Ado (Martyrol. May 22), and, following him, Baronius (A.D. 440), relates a similar story of a holy maiden named Julia, who was brought before Felix, and urged by every blandishment to sacrifice to idols. On her refusal she was beaten by the hands of the servants, tortured by means of her hair, scourged, and crucified. When she gave up the ghost a dove left her mouth and flew to heaven. Who shall find a brave woman? Her price is far off, yea, from the ends of the earth.

Lately in Japan six Franciscans, three of our Order, and seventeen Japanese laymen, among them a lad, Aloysius, of twelve years, and another, Antonius, of thirteen, were, by order of King Taicosama, crucified, and pierced with a sword in the right side. They thus joyfully suffered the agonies of martyrdom.

Who loved me and gave Himself for me. Note the use of the singular. It is not us nor for us, but me and for me. Paul speaks thus: (1.) because of the greatness and the sweetness of his love; (2.) because he felt himself the first of sinners; (3.) because each one owes thanks to Christ for His death, just as though Christ had died for him only. “Happy, thrice happy he,” says S. Jerome, “who can say, because Christ lives in him, in every thought and work, ‘I live in the faith of the Son of God, who loved me and gave Himself for me.’

Ver. 21.—I do not frustrate the grace of God. I do not reject or spurn, or, as S. Ambrose renders it, “I am not ungrateful to the grace of God.” S. Augustine takes it as in the text. They frustrate the grace of God, says S. Jerome, who seek for justification through the law, and those who after baptism are polluted by sin. But this is a moral interpretation; that first given is the literal meaning.

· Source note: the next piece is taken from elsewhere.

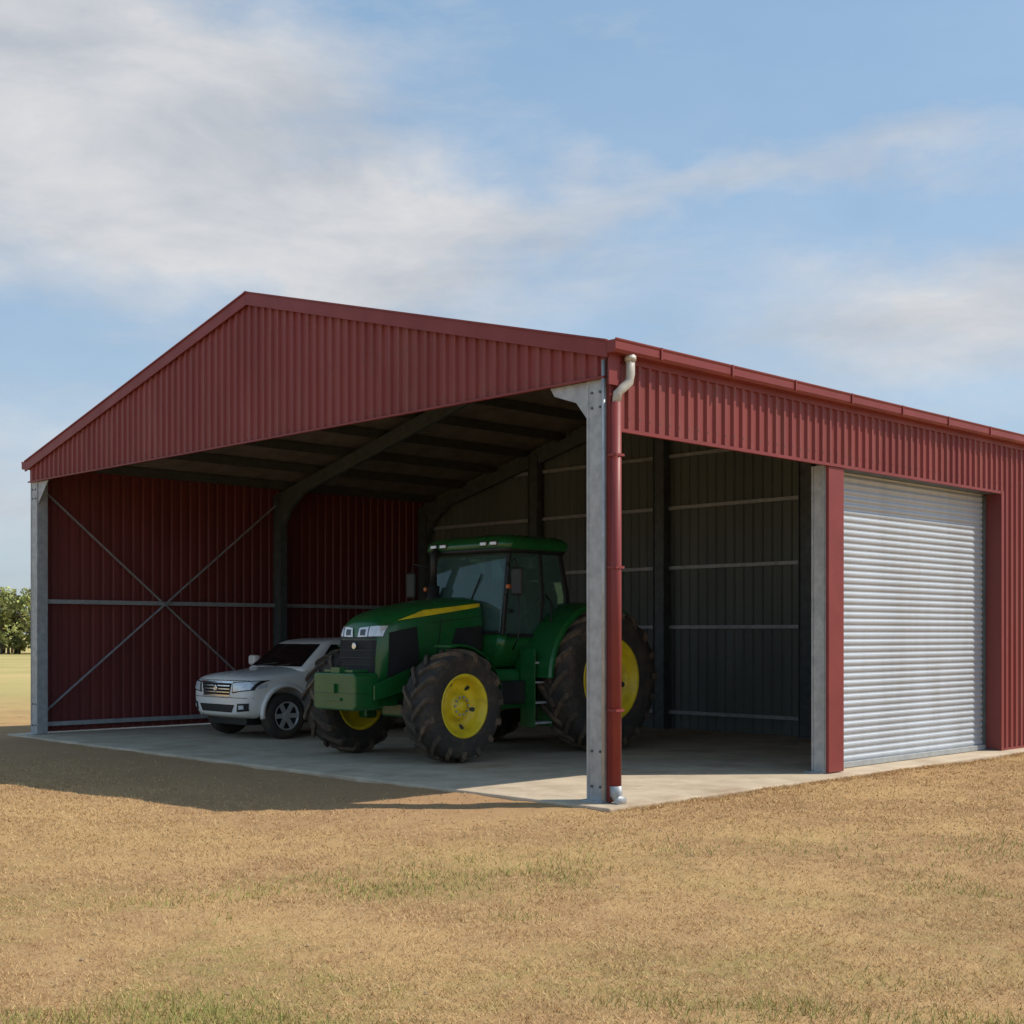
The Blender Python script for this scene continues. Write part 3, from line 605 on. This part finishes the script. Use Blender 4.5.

For if righteousness come by the law, then Christ is dead in vain. Since Christ gave His life as the price of our justification, He would have given it in vain if we could gain that justification through the law. This is a third argument, ex impossibili. No one is so mad as to say that Christ suffered in vain; but He did suffer for our justification; therefore we are justified by Christ, not by Moses—by faith, not by the law.